Rhythm & Views

Bang Camaro

Remember how Slash's guitar playing on "Sweet Child o' Mine" sounded as if it had sprung, fully formed, from our collective rock consciousness to seem both comfortingly familiar and shockingly new? So, too, does the debut album by the Boston-area metal collective Bang Camaro.

The genius of this CD--performed by a core of bassist, drummer and three guitarists, with the addition of anywhere from 10 to 15 vocalists at a time--is how it calls upon all the old tropes, formulae and clichés of classic rock while making it sound as if we're hearing them for the first time. It's not a good joke like Spinal Tap; it's not satire, nor is it a blind, bland tribute. It's an excuse for more guitar solos.

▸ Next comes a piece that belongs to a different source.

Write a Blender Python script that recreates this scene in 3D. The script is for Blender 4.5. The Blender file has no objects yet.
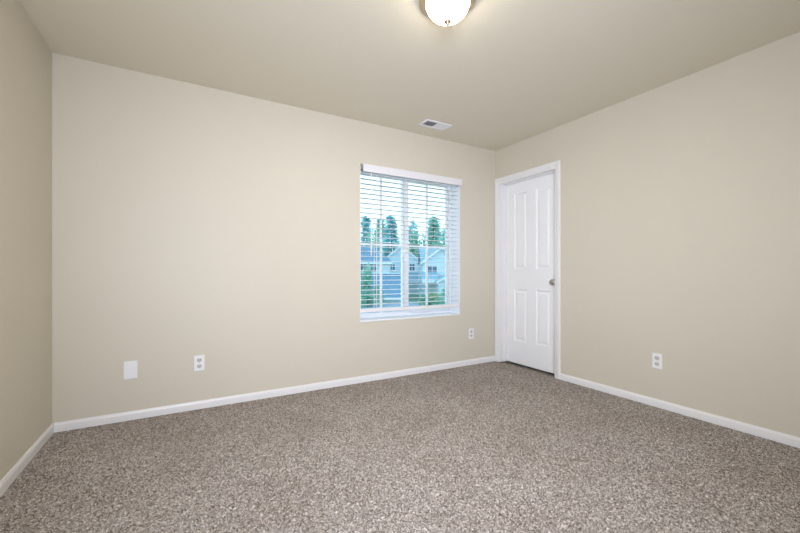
import bpy, bmesh, math, random
from mathutils import Vector, Matrix
random.seed(7)
C = bpy.context.scene.collection
SC = bpy.context.scene

# ------------------------------------------------------------------ camera
# room frame: X along the window wall, Y towards the window wall, Z up
W, D, H, YR = 3.864, 3.172, 2.44, -0.62      # width, window wall, ceiling, rear wall
cam = bpy.data.cameras.new('camera')
cam.sensor_width = 36; cam.lens = 369.5/800*36; cam.shift_y = 5.8/800; cam.clip_end = 400; cam.clip_start = 0.02
co = bpy.data.objects.new('camera', cam); C.objects.link(co)
co.location = (0.751, 0, 1.029); co.rotation_euler = (math.pi/2, 0, math.radians(-29.96))
SC.camera = co

# ------------------------------------------------------------------ world, lights, exposure
SC.view_settings.view_transform = 'Standard'
SC.view_settings.look = 'None'
SC.view_settings.gamma = 1.0
SC.view_settings.use_curve_mapping = False
SC.view_settings.exposure = 0.05
w = bpy.data.worlds.new('evening_sky'); SC.world = w; w.use_nodes = True
nt = w.node_tree; nt.nodes.clear()
out = nt.nodes.new('ShaderNodeOutputWorld'); bg = nt.nodes.new('ShaderNodeBackground')
tc = nt.nodes.new('ShaderNodeTexCoord'); sep = nt.nodes.new('ShaderNodeSeparateXYZ')
rmp = nt.nodes.new('ShaderNodeValToRGB')
nt.links.new(tc.outputs['Generated'], sep.inputs[0]); nt.links.new(sep.outputs['Z'], rmp.inputs['Fac'])
rmp.color_ramp.elements[0].position = 0.0; rmp.color_ramp.elements[0].color = (0.93, 0.98, 1.0, 1)
rmp.color_ramp.elements[1].position = 0.6; rmp.color_ramp.elements[1].color = (0.55, 0.78, 1.0, 1)
nt.links.new(rmp.outputs['Color'], bg.inputs['Color']); bg.inputs['Strength'].default_value = 2.05
nt.links.new(bg.outputs[0], out.inputs[0])

LAMP_W = 23.0
FLASH_W = 80.0
fl = bpy.data.lights.new('camera_flash', 'AREA'); fl.shape = 'RECTANGLE'; fl.size = 1.0; fl.size_y = 1.0
fl.energy = FLASH_W; fl.color = (0.90, 0.975, 1.15); fl.spread = math.radians(117)
fo = bpy.data.objects.new('camera_flash', fl); C.objects.link(fo)
fo.location = (0.80, -0.55, 1.22)
fo.rotation_euler = (math.radians(93.5), 0, math.radians(-30))

# ------------------------------------------------------------------ materials
def mat(name, col, rough=0.6, metal=0.0, spec=0.3, emit=None, strength=0, noise=None, bump=None):
    """noise=(scale, amount) value variation; bump=(scale, strength, distance)"""
    m = bpy.data.materials.new(name); m.use_nodes = True
    n = m.node_tree.nodes; l = m.node_tree.links; b = n['Principled BSDF']
    b.inputs['Base Color'].default_value = (*col, 1); b.inputs['Roughness'].default_value = rough
    b.inputs['Metallic'].default_value = metal; b.inputs['Specular IOR Level'].default_value = spec
    t = n.new('ShaderNodeTexCoord')
    if noise:
        nz = n.new('ShaderNodeTexNoise'); nz.inputs['Scale'].default_value = noise[0]; nz.inputs['Detail'].default_value = 4
        l.new(t.outputs['Object'], nz.inputs['Vector'])
        r = n.new('ShaderNodeValToRGB'); a = noise[1]
        r.color_ramp.elements[0].position = 0.3; r.color_ramp.elements[1].position = 0.7
        r.color_ramp.elements[0].color = (*[c*(1-a) for c in col], 1)
        r.color_ramp.elements[1].color = (*[min(1, c*(1+a)) for c in col], 1)
        l.new(nz.outputs['Fac'], r.inputs['Fac']); l.new(r.outputs['Color'], b.inputs['Base Color'])
    if bump:
        nb = n.new('ShaderNodeTexNoise'); nb.inputs['Scale'].default_value = bump[0]; nb.inputs['Detail'].default_value = 3
        l.new(t.outputs['Object'], nb.inputs['Vector'])
        bp = n.new('ShaderNodeBump'); bp.inputs['Strength'].default_value = bump[1]; bp.inputs['Distance'].default_value = bump[2]
        l.new(nb.outputs['Fac'], bp.inputs['Height']); l.new(bp.outputs['Normal'], b.inputs['Normal'])
    if emit:
        b.inputs['Emission Color'].default_value = (*emit, 1); b.inputs['Emission Strength'].default_value = strength
    return m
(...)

Songs such as "Push Push (Lady Lightning)," "Swallow the Razor," "Pleasure (Pleasure)," "Out on the Streets" and "Rock of Mages" bring to mind Def Leppard, Deep Purple and AC/DC. Naturally, two of the above tunes already have appeared in the video games Guitar Hero II and Rock Band.

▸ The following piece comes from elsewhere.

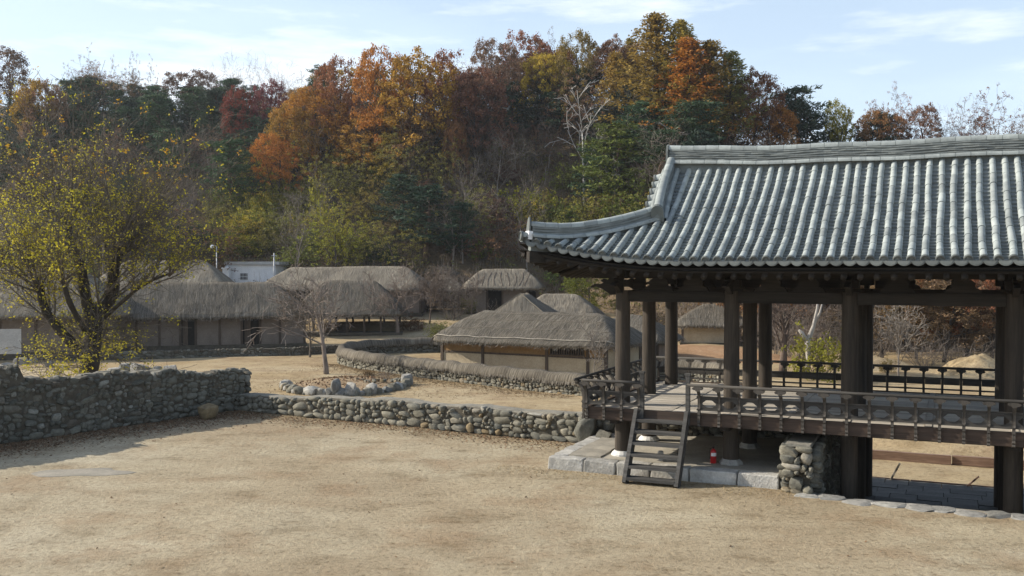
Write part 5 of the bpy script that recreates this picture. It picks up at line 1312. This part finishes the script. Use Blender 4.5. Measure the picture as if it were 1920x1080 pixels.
def tree(kind, x, y, z, h, w, col, label, group=None, cat='tree', variant=None, name=None, bark=None):
    lst = PROTO[kind]; tm, cm, ph, pw_, tc_ = lst[trng.randrange(len(lst)) if variant is None else variant % len(lst)]
    nm = name or {'broad': 'broadleaf_tree', 'sparse': 'broadleaf_tree', 'bare': 'bare_tree', 'dead': 'dead_tree', 'pine': 'pine_tree', 'larch': 'larch_tree', 'bush': 'shrub', 'thicket': 'thicket'}[kind]
    r_ = empty(nm, (x, y, z), trng.uniform(0, 6.28)); sz = h/ph; sw = (w/pw_ if w else sz*trng.uniform(.85, 1.15)); r_.scale = (sw, sw, sz)
    tag(r_, label, cat, group)
    k = trng.uniform(.85, 1.15)
    t = link('trunk' if cm else 'branches', tm, r_); c_ = bark or tuple(a*k for a in tc_); t.color = (*c_, 1)
    if cm:
        c = link('crown', cm, r_); j = [trng.uniform(.86, 1.14) for _ in range(3)]; g_ = trng.uniform(.82, 1.15); c.color = tuple(min(1, a*b_*g_) for a, b_ in zip(col, j))+(1,)
    return r_
def hill_hit(px, py):
    """where the sight line through a pixel of the 1920 frame first meets the ground"""
    y = 40.0
    while y < 240:
        x = (px-960)/FPX*y; zr = CAMZ+(HZ-py)/FPX*y
        if top_z(x, y) >= zr: return x, y
        y += .5
    return None
OR = (.35, .175, .035); GO = (.38, .235, .038); RU = (.255, .13, .058); RB = (.215, .132, .078); YG = (.32, .285, .035); OL = (.225, .21, .05); PN = (.050, .085, .042); PD = (.034, .062, .036); RED = (.23, .065, .04); CRI = (.14, .055, .055); BRN = (.16, .10, .055); LG = (.27, .225, .045); LO = (.36, .19, .03); GRN = (.135, .165, .036)
KEY = [  # kind, px, top, base, width px, colour, label
 ('broad', 768, 96, 352, 150, GO, 'tallest golden orange tree with dark limbs in the middle of the hill'),
 ('broad', 735, 88, 345, 90, OR, 'orange topped tree just left of the tallest golden tree'),
 ('broad', 600, 170, 345, 130, OR, 'broad orange tree left of the middle of the hill'),
 ('broad', 640, 112, 330, 90, RU, 'rust orange tree rising behind the broad orange tree'),
 ('broad', 545, 200, 372, 90, GO, 'golden orange tree leaning left below the broad orange tree'),
 ('broad', 525, 255, 395, 80, OR, 'lower orange tree above the long pale thatched house'),
 ('broad', 850, 100, 330, 100, RU, 'rusty brown tree right of the tallest golden tree'),
 ('broad', 890, 140, 330, 110, RB, 'dull reddish brown tree under the rusty skyline'),
 ('broad', 930, 78, 262, 90, RB, 'brown red oak on the skyline left of the hilltop'),
 ('broad', 985, 58, 240, 95, RU, 'rust red oak on the crest of the hill'),
 ('sparse', 1025, 52, 240, 70, BRN, 'thin brown topped oak at the crest beside the rust red oak'),
 ('broad', 1008, 106, 262, 95, YG, 'bright yellow green tree below the crest'),
 ('broad', 1082, 64, 255, 85, OL, 'olive yellow tree on the crest right of the yellow green tree'),
 ('broad', 1055, 88, 250, 70, RU, 'reddish tree between the yellow green and olive trees'),
 ('broad', 1145, 70, 250, 80, RB, 'dark red brown oak left of the tall larches'),
 ('larch', 1228, 30, 285, 118, LG, 'tallest olive gold larch on the skyline'),
 ('larch', 1275, 42, 285, 90, LG, 'slim olive gold larch right behind the tallest larch'),
 ('larch', 1290, 76, 300, 105, LO, 'burnt orange larch in front of the tallest larch'),
 ('larch', 1330, 80, 300, 100, LG, 'olive larch right of the burnt orange larch'),
 ('larch', 1368, 100, 300, 95, OL, 'greener larch at the right end of the larch group'),
 ('broad', 1405, 132, 320, 90, RU, 'rust orange tree right of the larches'),
 ('sparse', 1438, 132, 310, 80, RB, 'thin purplish brown tree beside the rust orange tree'),
 ('broad', 1440, 190, 330, 90, LO, 'orange brown tree low on the right shoulder of the hill'),
 ('pine', 1510, 178, 330, 120, PD, 'dark broad pine standing right of the larches'),
 ('pine', 1560, 192, 330, 90, PD, 'dark pine behind the pavilion ridge'),
 ('broad', 1578, 190, 320, 50, YG, 'small yellow tree showing over the ridge of the roof'),
 ('pine', 1610, 212, 330, 80, PD, 'low dark pine just above the ridge of the roof'),
 ('sparse', 1662, 158, 330, 70, RU, 'thin rust tree left of the pair above the roof ridge'),
 ('sparse', 1700, 155, 330, 85, RU, 'thin rust tree right of the pair above the roof ridge'),
 ('broad', 1650, 205, 340, 90, RU, 'low bright rust tree touching the roof ridge'),
 ('broad', 1740, 195, 340, 70, RB, 'brown tree between the rust pair and the pinkish trees'),
 ('sparse', 1815, 172, 330, 100, RB, 'pinkish brown thin tree near the right edge above the roof'),
 ('sparse', 1872, 168, 330, 100, RU, 'rusty thin tree at the far right above the roof'),
 ('bare', 1780, 190, 330, 60, None, 'grey leafless tree between the thin trees above the roof'),
 ('bare', 1915, 200, 330, 60, None, 'grey leafless tree at the right edge above the roof'),
 ('broad', 445, 165, 320, 60, RED, 'small bright red tree on the left part of the hill'),
 ('broad', 505, 150, 330, 62, CRI, 'dark crimson tree right of the bright red tree'),
 ('broad', 62, 155, 330, 70, GO, 'yellow orange tree high on the left of the hill'),
 ('broad', 100, 150, 330, 70, RB, 'red brown tree right of the yellow orange tree on the left'),
 ('sparse', 160, 86, 250, 62, RB, 'tallest thin brown tree on the left skyline'),
 ('sparse', 205, 105, 250, 55, RB, 'thin brown skyline tree right of the tallest brown one'),
 ('sparse', 252, 103, 250, 55, BRN, 'dark thin tree in the middle of the left skyline'),
 ('sparse', 298, 104, 250, 52, RB, 'reddish thin tree in the middle of the left skyline'),
 ('broad', 20, 92, 260, 80, BRN, 'dark brown tree at the left end of the skyline'),
 ('broad', 360, 132, 250, 100, (.17, .10, .07), 'wide pinkish brown low crowned tree under the left skyline'),
 ('bare', 405, 108, 260, 55, None, 'leafless skyline tree left of the tallest leafless one'),
 ('bare', 448, 95, 260, 62, None, 'tallest leafless tree on the skyline'),
 ('bare', 492, 112, 260, 55, None, 'leafless skyline tree right of the tallest leafless one'),
 ('bare', 530, 108, 270, 58, None, 'leafless skyline tree above the crimson tree'),
 ('bare', 570, 122, 270, 55, None, 'leafless skyline tree left of the rust orange tree'),
 ('pine', 590, 128, 270, 60, PN, 'pine on the skyline among leafless trees'),
 ('pine', 460, 205, 352, 110, PN, 'bluish green pine left of the golden orange trees'),
 ('pine', 440, 270, 395, 100, PN, 'large green pine above the white building'),
 ('pine', 360, 180, 320, 120, PD, 'dark blue green pine above the crown of the big tree'),
 ('pine', 700, 130, 290, 60, PD, 'dark pine in the dip of the skyline'),
 ('pine', 1130, 160, 320, 110, PD, 'dark green pine behind the pale dead tree'),
 ('pine', 1235, 200, 345, 130, PN, 'green pine under the tallest larch'),
 ('pine', 1165, 225, 400, 120, GRN, 'green pine with slim bare trunks below the larches'),
 ('pine', 1120, 250, 405, 95, PN, 'dark green pine left of the slim trunks'),
 ('pine', 1330, 225, 360, 110, PN, 'dark green pine just above the gable of the pavilion'),
 ('dead', 1095, 152, 385, 105, None, 'pale dead tree with forked white limbs on the hillside'),
 ('dead', 1262, 205, 345, 70, None, 'small pale dead tree just above the pavilion gable'),
 ('dead', 1133, 288, 402, 16, None, 'slim white leaning trunk left of its twin above the pavilion roof'),
 ('dead', 1152, 285, 402, 16, None, 'slim white leaning trunk right of its twin above the pavilion roof'),
 ('broad', 868, 230, 372, 46, RU, 'slender rust red tree below the dull brown tree'),
 ('broad', 690, 225, 350, 60, RB, 'pinkish brown tree between the two orange groups'),
 ('broad', 720, 250, 372, 90, GO, 'low golden branch tree under the tallest golden tree'),
 ('pine', 800, 350, 492, 110, PD, 'dense dark evergreen in shade above the thatched roofs'),
 ('pine', 750, 330, 455, 80, PD, 'dark evergreen left of the densest dark evergreen'),
 ('pine', 845, 380, 500, 60, PD, 'narrow dark evergreen right of the densest dark evergreen'),
 ('bush', 640, 395, 505, 60, YG, 'tall yellow green shrub above the ridge of the long pale house'),
 ('bush', 600, 330, 440, 42, YG, 'narrow yellow creeper draped tree under the orange trees'),
 ('bush', 1000, 335, 430, 95, (.17, .20, .02), 'light yellow green shrub left of the pavilion corner'),
 ('bush', 1040, 370, 455, 80, GRN, 'green shrub beside the light yellow green shrub'),
 ('bush', 905, 425, 492, 44, (.22, .24, .02), 'bright yellow green creeper above the far thatched cottage'),
 ('bush', 408, 425, 482, 60, (.16, .21, .02), 'bright green shrub beside the white lamp post'),
 ('bush', 470, 440, 478, 60, GRN, 'green shrub behind the white building'),
 ('bush', 560, 445, 508, 90, GRN, 'green shrub behind the left end of the long pale roof'),
 ('bush', 720, 440, 508, 60, (.035, .07, .022), 'dark green shrub above the middle of the long pale roof'),
 ('broad', 1105, 505, 600, 90, (.13, .14, .02), 'low yellow green tree between the far cottage and the pavilion'),
 ('bush', 1035, 560, 640, 40, GRN, 'green shrub behind the right end of the pale roof'),
]
for kind, px, top, base, wpx, col, lab in KEY:
    hit = hill_hit(px, base)
    if not hit: hit = ((px-960)/FPX*interp(px, YC_T), interp(px, YC_T))
    x, y = hit; z = top_z(x, y)-.15; h = CAMZ+(HZ-top)/FPX*y-z
    tree(kind, x, y, z, max(h, .8), wpx/FPX*y*1.05, col, lab)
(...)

There's a power ballad called "The Ballad," which is brilliant enough. But the band's simple genius is revealed in the bitchin' final track, titled "Bang Camaro," in which the repeated title serves as the only lyrics.

This album makes me feel as if I were a 14-year-old again--one too young and innocent yet to go out on Saturday night, but who instead visited a friend's house to play vinyl records by Blue Oyster Cult and Tommy Bolin. Ain't nothing wrong with that.